■ **What you should do**:
Copy nothing but the stretch that opens with the line containing "Write the bpy" and closes with the line containing "PI = math.pi". Keep pictures out.

[Scene modeling code data]
☆ ☆ ☆ ☆
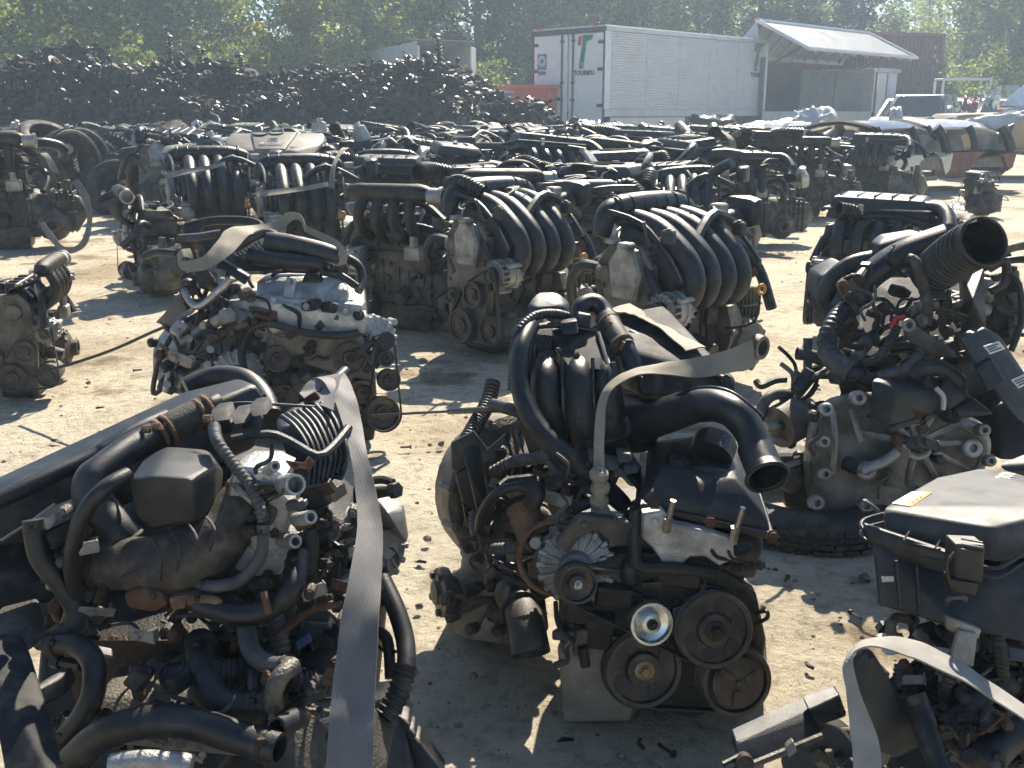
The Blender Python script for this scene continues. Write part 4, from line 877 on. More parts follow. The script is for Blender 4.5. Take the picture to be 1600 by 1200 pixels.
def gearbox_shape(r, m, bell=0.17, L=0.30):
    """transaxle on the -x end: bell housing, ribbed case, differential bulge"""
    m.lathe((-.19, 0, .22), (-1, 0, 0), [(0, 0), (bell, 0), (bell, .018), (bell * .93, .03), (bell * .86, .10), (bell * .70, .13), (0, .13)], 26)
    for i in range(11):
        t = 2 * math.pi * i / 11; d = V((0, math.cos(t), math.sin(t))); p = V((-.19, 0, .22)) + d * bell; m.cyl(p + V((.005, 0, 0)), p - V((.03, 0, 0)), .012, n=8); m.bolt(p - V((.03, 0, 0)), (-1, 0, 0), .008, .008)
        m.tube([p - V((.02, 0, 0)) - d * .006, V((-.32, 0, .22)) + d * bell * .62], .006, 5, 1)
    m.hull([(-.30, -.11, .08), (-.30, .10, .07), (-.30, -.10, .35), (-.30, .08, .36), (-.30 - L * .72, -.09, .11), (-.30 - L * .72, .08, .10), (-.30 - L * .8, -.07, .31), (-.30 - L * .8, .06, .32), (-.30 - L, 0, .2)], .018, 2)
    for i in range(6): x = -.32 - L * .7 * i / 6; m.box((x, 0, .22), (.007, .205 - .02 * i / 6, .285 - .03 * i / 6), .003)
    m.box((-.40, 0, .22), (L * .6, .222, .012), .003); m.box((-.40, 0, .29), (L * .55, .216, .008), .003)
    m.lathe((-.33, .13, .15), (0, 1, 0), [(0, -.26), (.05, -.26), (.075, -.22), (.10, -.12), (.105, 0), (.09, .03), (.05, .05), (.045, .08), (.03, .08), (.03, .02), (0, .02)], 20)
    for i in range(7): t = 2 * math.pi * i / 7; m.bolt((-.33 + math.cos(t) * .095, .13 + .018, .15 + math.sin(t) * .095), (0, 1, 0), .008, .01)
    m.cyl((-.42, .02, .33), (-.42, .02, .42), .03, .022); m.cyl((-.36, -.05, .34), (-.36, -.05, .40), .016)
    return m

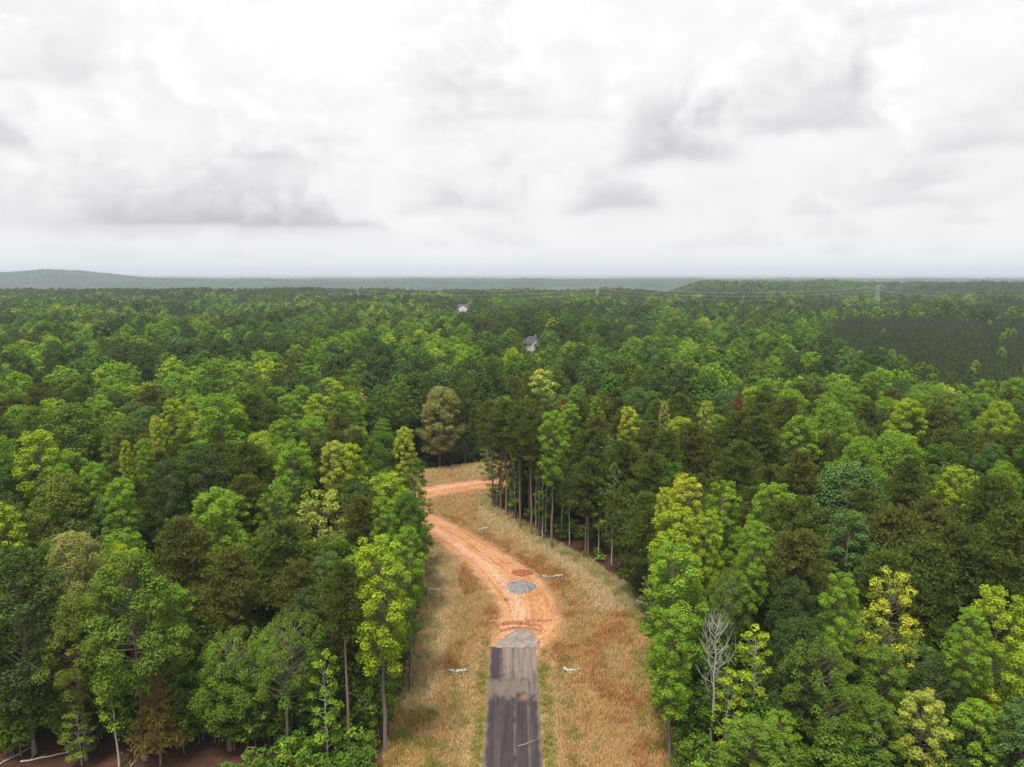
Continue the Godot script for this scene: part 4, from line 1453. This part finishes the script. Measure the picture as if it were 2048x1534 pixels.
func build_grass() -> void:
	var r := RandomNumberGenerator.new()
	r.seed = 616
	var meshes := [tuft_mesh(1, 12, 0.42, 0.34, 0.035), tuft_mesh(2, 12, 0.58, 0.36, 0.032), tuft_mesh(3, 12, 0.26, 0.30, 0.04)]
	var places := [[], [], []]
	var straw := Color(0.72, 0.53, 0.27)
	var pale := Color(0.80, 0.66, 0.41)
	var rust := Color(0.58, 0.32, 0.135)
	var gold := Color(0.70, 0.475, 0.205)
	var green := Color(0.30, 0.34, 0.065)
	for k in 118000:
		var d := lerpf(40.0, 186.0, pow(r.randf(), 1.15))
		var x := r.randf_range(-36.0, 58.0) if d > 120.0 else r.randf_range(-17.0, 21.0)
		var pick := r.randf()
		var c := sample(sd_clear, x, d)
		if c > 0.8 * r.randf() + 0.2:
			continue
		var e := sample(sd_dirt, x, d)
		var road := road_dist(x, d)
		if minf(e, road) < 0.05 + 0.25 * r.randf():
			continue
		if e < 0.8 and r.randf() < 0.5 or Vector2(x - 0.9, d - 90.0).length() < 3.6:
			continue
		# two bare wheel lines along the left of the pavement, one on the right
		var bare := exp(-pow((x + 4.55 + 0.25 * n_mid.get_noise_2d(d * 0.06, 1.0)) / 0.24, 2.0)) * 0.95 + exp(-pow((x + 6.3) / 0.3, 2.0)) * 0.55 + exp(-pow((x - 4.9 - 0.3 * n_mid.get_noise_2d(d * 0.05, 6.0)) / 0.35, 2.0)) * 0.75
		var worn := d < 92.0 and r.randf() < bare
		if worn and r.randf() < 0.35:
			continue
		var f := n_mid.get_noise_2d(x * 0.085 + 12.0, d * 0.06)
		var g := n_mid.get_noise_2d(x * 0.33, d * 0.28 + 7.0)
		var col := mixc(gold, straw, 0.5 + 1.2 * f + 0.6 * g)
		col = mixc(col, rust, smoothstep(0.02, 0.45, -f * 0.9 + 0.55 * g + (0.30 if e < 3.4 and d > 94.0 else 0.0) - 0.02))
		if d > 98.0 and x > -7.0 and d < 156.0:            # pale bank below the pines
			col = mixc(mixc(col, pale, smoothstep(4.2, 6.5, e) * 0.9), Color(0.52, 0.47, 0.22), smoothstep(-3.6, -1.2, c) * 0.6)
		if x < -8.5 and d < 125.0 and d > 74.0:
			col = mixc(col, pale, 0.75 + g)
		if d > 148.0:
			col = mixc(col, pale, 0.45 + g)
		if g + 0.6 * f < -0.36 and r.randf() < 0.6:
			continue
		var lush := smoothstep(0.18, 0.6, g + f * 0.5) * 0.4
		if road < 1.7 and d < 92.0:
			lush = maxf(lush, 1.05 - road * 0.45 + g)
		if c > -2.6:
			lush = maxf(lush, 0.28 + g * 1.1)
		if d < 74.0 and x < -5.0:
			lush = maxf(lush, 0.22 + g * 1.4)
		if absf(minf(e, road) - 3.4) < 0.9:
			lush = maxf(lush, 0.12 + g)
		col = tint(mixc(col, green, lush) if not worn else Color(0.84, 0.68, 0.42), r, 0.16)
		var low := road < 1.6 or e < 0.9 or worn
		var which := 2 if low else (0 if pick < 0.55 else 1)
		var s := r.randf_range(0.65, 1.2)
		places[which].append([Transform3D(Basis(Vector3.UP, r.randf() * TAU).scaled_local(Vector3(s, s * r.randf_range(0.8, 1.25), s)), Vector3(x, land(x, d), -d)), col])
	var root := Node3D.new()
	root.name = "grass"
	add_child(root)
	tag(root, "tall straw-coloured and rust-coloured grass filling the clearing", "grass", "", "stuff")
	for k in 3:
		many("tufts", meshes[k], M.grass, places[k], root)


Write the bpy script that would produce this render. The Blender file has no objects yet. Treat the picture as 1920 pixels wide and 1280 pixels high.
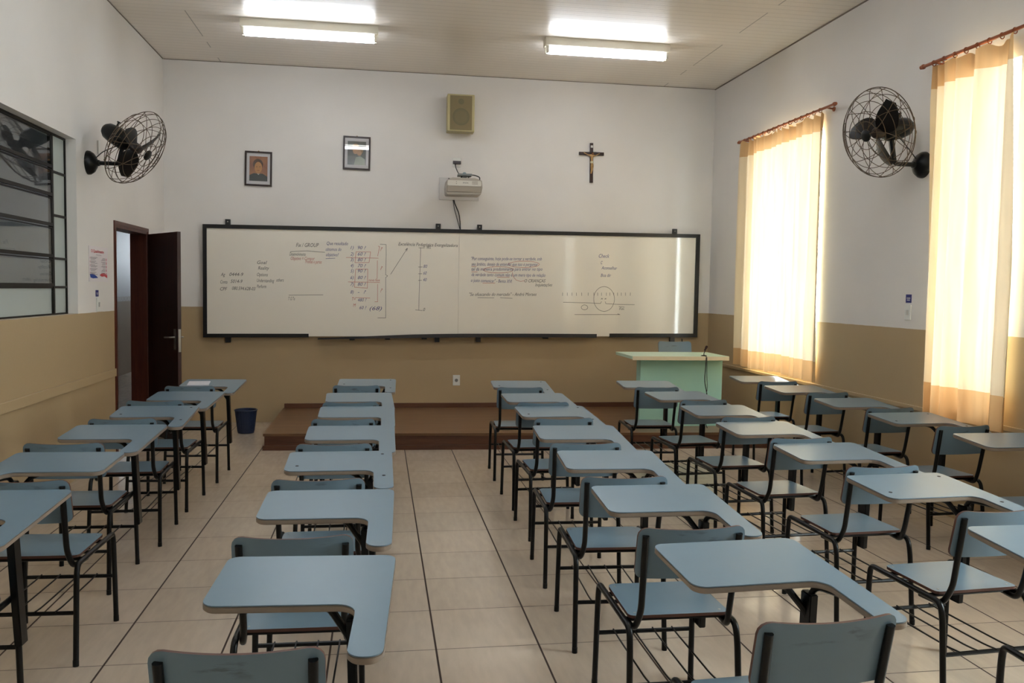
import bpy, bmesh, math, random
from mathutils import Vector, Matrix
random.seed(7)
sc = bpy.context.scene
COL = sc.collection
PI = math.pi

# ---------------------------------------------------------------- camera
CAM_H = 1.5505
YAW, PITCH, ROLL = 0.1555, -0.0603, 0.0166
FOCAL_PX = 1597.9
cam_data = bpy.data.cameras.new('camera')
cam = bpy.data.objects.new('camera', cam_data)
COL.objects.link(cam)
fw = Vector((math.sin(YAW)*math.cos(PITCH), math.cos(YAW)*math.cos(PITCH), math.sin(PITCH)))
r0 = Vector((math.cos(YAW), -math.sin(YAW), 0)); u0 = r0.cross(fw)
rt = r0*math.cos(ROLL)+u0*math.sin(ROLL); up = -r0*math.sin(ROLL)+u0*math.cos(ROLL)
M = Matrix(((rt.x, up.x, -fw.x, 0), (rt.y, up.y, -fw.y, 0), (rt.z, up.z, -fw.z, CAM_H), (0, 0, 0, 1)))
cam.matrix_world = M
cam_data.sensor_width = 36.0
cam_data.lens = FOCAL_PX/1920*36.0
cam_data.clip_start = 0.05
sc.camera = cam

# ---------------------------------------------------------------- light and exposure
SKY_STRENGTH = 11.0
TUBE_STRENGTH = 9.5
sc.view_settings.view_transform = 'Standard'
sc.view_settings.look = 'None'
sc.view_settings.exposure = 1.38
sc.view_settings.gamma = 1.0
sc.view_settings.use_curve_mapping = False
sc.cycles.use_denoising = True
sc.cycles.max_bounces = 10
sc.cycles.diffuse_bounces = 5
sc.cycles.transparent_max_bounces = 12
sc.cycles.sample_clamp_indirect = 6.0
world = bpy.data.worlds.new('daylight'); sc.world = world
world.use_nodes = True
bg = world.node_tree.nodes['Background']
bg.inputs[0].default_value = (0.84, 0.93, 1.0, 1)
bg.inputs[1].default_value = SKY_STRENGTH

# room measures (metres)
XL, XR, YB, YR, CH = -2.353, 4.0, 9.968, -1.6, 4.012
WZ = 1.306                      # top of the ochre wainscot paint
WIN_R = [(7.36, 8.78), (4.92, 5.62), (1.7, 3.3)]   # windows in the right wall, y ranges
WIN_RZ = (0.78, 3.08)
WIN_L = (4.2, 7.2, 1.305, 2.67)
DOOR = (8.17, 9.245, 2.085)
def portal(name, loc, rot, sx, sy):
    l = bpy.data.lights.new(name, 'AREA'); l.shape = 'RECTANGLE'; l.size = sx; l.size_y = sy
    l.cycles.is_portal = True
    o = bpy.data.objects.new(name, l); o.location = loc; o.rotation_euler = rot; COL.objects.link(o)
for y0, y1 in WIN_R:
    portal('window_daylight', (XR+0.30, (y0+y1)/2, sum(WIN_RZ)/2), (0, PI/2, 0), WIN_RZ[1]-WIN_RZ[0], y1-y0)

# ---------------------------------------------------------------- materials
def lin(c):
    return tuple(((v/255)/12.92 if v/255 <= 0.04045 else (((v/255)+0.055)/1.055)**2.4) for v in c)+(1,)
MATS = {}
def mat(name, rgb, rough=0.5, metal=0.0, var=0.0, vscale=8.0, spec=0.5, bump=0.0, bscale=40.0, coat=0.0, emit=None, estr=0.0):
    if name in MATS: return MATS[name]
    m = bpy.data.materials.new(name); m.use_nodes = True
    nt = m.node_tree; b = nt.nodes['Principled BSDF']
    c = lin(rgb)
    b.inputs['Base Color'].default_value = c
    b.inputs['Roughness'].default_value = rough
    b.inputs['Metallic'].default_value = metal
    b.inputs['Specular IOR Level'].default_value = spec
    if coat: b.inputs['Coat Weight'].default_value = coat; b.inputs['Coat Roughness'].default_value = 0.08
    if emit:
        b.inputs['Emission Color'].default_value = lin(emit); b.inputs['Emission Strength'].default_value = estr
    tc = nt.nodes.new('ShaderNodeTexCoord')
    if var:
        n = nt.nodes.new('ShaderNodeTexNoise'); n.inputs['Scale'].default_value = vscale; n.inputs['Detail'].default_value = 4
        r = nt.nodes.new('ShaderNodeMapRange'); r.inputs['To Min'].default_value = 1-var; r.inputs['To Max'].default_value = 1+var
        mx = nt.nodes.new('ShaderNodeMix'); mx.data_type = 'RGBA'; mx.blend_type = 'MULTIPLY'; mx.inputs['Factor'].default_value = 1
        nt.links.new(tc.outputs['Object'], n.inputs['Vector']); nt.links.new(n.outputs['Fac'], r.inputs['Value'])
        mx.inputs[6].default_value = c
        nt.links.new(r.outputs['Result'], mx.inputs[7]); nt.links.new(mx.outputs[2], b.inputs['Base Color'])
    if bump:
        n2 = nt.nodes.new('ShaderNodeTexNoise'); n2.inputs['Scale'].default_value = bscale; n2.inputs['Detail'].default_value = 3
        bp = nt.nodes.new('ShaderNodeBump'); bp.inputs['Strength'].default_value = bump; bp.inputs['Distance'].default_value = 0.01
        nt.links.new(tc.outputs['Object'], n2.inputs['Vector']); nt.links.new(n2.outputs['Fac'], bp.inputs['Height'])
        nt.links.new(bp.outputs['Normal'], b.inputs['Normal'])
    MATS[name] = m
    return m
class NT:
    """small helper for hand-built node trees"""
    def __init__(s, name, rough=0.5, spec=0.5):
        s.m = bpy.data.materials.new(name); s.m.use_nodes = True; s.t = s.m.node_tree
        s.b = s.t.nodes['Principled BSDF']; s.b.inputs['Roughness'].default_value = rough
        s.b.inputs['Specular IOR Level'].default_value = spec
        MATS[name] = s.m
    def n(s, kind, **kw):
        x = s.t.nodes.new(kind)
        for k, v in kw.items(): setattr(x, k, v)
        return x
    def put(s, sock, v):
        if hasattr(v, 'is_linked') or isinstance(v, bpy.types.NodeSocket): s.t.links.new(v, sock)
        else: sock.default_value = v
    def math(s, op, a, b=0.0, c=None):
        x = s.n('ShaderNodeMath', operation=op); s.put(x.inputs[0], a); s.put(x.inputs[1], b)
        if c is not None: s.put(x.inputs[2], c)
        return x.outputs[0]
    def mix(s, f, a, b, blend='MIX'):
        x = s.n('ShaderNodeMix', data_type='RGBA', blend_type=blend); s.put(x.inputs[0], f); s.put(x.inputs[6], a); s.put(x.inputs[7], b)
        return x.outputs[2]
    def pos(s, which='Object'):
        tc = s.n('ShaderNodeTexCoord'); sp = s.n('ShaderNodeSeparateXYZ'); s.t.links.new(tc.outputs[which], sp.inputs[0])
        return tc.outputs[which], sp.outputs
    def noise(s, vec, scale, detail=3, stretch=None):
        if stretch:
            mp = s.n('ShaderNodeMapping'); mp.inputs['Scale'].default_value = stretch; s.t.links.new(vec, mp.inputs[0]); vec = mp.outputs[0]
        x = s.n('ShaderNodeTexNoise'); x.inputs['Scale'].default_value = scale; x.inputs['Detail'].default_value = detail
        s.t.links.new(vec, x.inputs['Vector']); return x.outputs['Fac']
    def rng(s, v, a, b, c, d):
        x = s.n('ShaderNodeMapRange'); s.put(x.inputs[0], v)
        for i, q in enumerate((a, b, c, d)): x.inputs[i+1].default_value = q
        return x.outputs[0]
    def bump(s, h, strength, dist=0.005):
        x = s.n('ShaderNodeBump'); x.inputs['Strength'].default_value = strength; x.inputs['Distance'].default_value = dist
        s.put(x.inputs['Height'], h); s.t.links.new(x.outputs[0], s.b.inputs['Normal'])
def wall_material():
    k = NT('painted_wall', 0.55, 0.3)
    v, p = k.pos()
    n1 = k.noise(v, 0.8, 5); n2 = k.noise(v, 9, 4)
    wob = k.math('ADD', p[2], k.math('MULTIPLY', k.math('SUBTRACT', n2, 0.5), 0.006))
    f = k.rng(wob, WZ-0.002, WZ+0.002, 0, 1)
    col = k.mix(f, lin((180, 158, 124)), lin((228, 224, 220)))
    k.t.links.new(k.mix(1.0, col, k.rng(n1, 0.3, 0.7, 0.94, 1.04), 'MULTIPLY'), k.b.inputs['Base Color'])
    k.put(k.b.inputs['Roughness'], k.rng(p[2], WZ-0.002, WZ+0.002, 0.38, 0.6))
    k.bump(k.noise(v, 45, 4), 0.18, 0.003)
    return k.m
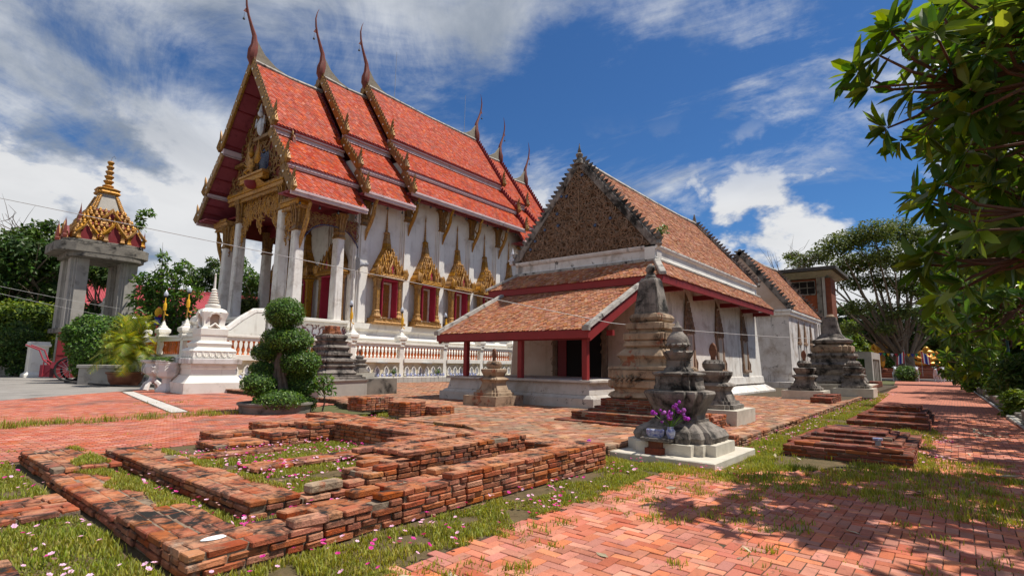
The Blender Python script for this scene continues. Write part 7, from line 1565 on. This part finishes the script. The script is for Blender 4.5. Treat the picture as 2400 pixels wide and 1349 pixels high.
☆ ☆ ☆ ☆
■ **Answer for the task**:
Write the bpy script that would produce this render. The Blender file has no objects yet. Treat the picture as 1920 pixels wide and 1280 pixels high.
import bpy, bmesh, math, random
from mathutils import Vector, Matrix
random.seed(7)
sc = bpy.context.scene
COL = sc.collection
PI = math.pi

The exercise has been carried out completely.